→ SHORT TASK: Reproduce precisely the lines between the start of the data below and the line with "COL = SC.collection", both included.

=======

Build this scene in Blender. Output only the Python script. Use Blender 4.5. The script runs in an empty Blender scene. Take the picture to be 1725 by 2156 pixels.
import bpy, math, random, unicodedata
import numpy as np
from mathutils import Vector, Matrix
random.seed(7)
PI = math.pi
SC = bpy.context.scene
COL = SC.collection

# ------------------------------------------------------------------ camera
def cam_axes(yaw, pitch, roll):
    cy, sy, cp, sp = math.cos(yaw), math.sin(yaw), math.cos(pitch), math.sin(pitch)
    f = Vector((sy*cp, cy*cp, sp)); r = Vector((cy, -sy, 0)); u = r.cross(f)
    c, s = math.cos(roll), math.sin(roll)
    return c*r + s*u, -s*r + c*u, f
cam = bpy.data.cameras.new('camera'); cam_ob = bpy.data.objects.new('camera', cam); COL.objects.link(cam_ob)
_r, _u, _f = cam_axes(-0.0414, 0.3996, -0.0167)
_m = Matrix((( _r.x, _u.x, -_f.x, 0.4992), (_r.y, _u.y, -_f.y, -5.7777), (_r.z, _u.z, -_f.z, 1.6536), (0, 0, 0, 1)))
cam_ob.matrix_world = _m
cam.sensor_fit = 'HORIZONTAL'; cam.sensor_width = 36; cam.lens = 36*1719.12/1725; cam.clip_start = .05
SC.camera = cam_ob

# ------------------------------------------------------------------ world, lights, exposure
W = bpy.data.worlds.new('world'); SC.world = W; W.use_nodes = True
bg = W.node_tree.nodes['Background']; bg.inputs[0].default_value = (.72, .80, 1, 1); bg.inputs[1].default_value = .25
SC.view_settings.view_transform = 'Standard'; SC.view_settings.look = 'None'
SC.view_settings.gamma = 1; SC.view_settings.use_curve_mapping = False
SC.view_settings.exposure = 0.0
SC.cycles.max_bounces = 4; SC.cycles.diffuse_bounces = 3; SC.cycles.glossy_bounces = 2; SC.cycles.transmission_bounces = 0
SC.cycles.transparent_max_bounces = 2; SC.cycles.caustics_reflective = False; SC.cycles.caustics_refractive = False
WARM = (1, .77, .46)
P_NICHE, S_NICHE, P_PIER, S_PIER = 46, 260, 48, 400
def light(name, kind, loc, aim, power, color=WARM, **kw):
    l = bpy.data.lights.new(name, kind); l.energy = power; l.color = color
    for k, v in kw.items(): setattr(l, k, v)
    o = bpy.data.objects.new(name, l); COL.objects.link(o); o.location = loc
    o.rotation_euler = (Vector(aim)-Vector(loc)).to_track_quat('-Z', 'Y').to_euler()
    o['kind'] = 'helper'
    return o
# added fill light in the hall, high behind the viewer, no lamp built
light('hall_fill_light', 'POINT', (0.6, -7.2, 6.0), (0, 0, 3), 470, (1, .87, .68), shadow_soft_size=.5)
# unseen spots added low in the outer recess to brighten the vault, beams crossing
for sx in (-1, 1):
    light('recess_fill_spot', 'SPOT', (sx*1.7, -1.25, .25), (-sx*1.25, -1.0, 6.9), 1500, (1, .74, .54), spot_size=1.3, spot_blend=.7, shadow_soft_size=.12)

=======

→ THE REPLY:
Build this scene in Blender. Output only the Python script. Use Blender 4.5. The script runs in an empty Blender scene. Take the picture to be 1725 by 2156 pixels.
import bpy, math, random, unicodedata
import numpy as np
from mathutils import Vector, Matrix
random.seed(7)
PI = math.pi
SC = bpy.context.scene
COL = SC.collection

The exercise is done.